[What is needed]
Select from the data all lines with the word "part".
————
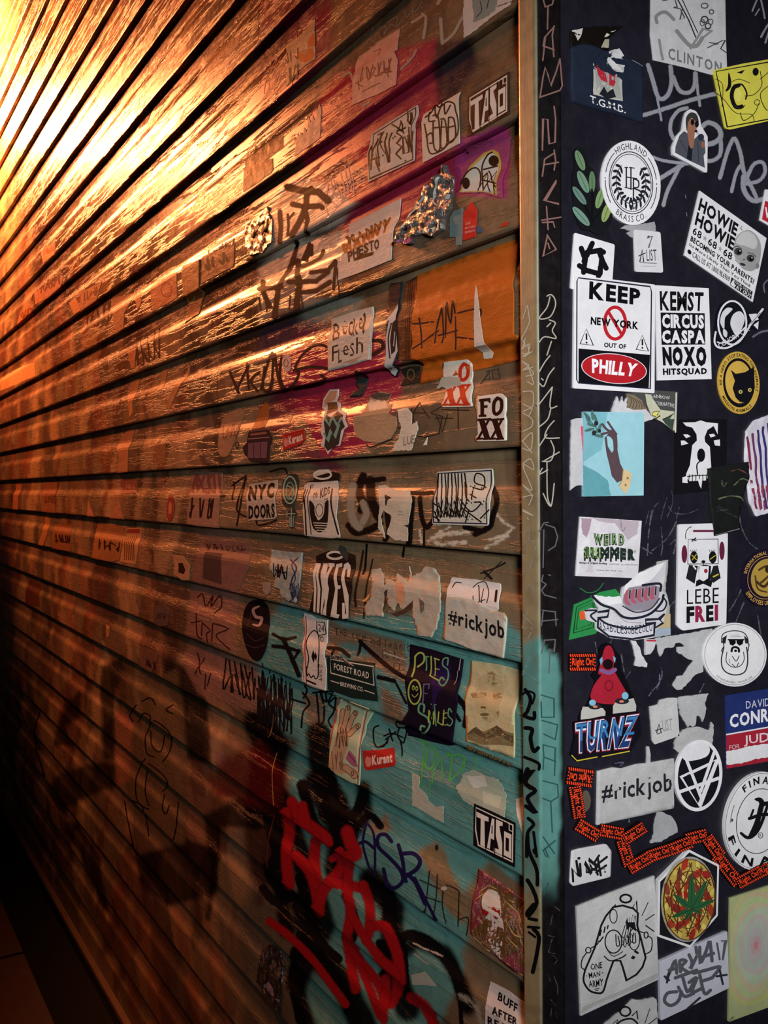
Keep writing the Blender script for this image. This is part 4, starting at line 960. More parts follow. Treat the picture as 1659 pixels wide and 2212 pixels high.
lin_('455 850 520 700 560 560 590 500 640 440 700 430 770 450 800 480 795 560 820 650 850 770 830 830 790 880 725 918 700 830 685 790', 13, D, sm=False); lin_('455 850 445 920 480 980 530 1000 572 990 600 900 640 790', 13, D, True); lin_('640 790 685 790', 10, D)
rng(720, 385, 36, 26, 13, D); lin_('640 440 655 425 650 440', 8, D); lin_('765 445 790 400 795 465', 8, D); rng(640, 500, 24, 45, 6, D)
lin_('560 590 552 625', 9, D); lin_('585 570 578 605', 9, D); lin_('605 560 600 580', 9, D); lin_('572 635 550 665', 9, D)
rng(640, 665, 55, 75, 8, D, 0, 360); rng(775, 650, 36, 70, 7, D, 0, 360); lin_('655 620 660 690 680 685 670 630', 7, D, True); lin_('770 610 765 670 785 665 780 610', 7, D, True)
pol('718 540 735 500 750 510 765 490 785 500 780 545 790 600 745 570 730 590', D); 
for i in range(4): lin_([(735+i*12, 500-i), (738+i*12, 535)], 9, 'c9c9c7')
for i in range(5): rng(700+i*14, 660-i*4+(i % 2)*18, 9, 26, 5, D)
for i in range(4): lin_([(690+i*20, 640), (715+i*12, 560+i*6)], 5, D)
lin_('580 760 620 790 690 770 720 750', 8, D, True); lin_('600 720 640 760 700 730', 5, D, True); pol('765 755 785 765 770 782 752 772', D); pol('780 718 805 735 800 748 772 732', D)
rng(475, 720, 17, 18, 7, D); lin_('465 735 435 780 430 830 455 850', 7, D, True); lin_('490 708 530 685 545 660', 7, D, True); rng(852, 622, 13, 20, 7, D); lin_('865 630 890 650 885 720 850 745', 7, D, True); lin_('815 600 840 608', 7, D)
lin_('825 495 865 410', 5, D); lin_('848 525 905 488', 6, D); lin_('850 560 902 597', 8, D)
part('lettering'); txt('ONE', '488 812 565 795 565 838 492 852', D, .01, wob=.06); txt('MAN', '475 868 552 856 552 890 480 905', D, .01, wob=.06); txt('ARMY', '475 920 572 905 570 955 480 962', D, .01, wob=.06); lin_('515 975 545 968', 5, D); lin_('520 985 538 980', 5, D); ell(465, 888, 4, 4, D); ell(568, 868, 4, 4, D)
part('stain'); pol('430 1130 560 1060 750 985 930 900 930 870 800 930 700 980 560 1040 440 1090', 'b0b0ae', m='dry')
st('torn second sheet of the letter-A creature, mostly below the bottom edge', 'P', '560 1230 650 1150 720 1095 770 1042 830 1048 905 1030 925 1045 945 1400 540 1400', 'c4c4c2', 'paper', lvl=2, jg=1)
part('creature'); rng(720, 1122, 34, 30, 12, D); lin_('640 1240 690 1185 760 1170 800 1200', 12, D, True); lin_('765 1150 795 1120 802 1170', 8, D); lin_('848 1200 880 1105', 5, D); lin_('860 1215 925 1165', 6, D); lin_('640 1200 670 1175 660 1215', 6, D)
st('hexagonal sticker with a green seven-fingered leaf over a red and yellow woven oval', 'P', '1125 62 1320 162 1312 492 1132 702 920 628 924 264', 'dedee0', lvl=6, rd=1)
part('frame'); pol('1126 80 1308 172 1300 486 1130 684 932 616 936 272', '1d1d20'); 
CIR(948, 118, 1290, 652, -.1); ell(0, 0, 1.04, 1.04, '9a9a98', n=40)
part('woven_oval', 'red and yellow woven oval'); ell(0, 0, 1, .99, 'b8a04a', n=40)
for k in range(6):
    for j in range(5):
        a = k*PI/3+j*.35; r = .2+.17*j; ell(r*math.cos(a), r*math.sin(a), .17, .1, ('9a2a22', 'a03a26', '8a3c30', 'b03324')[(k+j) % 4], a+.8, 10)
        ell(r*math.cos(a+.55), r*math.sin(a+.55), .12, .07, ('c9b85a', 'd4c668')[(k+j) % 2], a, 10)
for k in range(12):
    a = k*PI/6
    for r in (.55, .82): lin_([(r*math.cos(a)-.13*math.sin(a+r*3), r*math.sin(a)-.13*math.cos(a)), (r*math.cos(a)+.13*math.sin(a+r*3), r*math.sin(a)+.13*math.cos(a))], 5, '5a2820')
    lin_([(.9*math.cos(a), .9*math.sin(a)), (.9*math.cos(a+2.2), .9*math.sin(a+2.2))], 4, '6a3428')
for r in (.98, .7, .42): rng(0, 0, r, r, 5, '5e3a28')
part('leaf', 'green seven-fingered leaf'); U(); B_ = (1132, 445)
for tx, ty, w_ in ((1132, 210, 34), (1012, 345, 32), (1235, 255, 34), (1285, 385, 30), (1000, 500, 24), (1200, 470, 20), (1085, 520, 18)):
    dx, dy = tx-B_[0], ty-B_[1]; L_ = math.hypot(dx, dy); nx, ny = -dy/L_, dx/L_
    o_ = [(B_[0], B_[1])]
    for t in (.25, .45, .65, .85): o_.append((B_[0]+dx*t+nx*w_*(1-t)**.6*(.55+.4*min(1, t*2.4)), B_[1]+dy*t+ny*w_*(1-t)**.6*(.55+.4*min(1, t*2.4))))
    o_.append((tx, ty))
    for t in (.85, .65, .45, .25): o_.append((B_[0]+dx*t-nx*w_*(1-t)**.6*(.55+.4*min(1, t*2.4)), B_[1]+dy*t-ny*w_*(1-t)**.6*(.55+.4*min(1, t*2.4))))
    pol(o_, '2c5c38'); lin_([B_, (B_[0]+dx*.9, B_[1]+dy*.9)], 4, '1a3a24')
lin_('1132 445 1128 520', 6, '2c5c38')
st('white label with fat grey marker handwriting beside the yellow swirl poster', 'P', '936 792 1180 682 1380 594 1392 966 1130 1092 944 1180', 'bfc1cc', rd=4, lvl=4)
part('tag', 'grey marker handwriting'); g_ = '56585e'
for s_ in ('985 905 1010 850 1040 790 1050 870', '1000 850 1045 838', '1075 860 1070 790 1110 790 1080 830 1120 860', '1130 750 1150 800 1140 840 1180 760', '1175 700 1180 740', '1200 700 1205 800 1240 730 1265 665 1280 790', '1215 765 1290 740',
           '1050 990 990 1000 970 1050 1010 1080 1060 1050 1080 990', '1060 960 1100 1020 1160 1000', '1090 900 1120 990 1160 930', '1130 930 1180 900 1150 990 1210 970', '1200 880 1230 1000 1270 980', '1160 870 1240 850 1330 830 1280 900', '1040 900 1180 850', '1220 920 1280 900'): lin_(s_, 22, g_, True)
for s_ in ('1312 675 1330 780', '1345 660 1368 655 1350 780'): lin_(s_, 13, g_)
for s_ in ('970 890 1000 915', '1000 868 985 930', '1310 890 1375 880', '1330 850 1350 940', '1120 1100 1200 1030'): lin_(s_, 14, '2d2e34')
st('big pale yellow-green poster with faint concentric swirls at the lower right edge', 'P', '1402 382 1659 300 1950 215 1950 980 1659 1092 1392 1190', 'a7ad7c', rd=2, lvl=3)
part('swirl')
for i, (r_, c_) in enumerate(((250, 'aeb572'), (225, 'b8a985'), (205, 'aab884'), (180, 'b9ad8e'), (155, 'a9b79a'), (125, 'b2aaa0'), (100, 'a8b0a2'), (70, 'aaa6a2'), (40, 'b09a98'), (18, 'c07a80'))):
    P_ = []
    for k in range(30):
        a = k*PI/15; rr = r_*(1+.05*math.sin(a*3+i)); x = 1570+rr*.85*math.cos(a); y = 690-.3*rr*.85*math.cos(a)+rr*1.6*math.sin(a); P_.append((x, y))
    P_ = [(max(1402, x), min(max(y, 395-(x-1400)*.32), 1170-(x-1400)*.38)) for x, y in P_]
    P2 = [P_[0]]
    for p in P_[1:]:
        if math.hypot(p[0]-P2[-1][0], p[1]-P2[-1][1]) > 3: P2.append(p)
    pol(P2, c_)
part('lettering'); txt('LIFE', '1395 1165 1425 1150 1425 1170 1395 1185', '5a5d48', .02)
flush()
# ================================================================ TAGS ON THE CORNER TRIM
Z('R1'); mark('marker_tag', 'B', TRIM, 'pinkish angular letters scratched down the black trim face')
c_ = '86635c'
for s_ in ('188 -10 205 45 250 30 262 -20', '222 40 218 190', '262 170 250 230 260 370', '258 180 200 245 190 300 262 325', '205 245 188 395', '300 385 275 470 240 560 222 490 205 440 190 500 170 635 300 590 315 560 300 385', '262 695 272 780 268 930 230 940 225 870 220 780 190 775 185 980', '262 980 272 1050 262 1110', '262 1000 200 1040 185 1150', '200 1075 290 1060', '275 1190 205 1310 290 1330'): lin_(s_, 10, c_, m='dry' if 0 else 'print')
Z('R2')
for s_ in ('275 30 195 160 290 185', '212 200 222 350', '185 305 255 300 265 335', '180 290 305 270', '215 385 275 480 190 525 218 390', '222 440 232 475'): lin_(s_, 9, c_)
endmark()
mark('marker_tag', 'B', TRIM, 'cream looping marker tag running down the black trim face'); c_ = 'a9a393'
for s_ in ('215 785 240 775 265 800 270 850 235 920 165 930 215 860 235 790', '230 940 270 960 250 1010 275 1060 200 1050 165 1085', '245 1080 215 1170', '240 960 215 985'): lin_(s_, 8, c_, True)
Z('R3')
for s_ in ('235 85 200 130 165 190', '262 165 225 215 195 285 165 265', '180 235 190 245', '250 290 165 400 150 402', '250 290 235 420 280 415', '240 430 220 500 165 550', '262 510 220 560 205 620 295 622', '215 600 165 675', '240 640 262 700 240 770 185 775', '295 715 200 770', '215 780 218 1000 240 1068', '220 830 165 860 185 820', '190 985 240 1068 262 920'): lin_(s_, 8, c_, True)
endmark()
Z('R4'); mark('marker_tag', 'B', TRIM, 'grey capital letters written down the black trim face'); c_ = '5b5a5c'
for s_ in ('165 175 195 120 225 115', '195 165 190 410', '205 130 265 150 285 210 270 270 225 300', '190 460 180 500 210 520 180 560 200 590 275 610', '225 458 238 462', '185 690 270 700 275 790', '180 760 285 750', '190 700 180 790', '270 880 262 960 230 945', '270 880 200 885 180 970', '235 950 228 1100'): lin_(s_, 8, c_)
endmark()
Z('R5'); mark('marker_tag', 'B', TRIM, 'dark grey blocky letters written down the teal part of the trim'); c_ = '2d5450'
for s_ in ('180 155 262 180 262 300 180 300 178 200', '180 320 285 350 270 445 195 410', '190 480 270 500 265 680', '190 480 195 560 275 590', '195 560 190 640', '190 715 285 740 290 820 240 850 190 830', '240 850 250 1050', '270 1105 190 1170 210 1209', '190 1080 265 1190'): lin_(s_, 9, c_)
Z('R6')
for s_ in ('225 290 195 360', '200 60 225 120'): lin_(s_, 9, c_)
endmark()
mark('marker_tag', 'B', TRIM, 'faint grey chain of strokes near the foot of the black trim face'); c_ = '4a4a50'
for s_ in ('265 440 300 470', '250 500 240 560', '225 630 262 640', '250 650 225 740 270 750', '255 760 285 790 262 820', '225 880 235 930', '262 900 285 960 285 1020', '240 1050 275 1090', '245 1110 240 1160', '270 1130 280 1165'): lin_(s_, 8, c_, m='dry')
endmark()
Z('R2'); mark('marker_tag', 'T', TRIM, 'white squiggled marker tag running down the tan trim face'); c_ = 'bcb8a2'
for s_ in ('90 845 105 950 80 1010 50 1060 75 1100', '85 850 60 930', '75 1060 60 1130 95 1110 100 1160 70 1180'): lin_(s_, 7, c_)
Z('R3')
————
[Exercise output]
Keep writing the Blender script for this image. This is part 4, starting at line 960. More parts follow. Treat the picture as 1659 pixels wide and 2212 pixels high.
part('lettering'); txt('ONE', '488 812 565 795 565 838 492 852', D, .01, wob=.06); txt('MAN', '475 868 552 856 552 890 480 905', D, .01, wob=.06); txt('ARMY', '475 920 572 905 570 955 480 962', D, .01, wob=.06); lin_('515 975 545 968', 5, D); lin_('520 985 538 980', 5, D); ell(465, 888, 4, 4, D); ell(568, 868, 4, 4, D)
part('stain'); pol('430 1130 560 1060 750 985 930 900 930 870 800 930 700 980 560 1040 440 1090', 'b0b0ae', m='dry')
part('creature'); rng(720, 1122, 34, 30, 12, D); lin_('640 1240 690 1185 760 1170 800 1200', 12, D, True); lin_('765 1150 795 1120 802 1170', 8, D); lin_('848 1200 880 1105', 5, D); lin_('860 1215 925 1165', 6, D); lin_('640 1200 670 1175 660 1215', 6, D)
part('frame'); pol('1126 80 1308 172 1300 486 1130 684 932 616 936 272', '1d1d20'); 
part('woven_oval', 'red and yellow woven oval'); ell(0, 0, 1, .99, 'b8a04a', n=40)
part('leaf', 'green seven-fingered leaf'); U(); B_ = (1132, 445)
part('tag', 'grey marker handwriting'); g_ = '56585e'
part('swirl')
part('lettering'); txt('LIFE', '1395 1165 1425 1150 1425 1170 1395 1185', '5a5d48', .02)
Z('R5'); mark('marker_tag', 'B', TRIM, 'dark grey blocky letters written down the teal part of the trim'); c_ = '2d5450'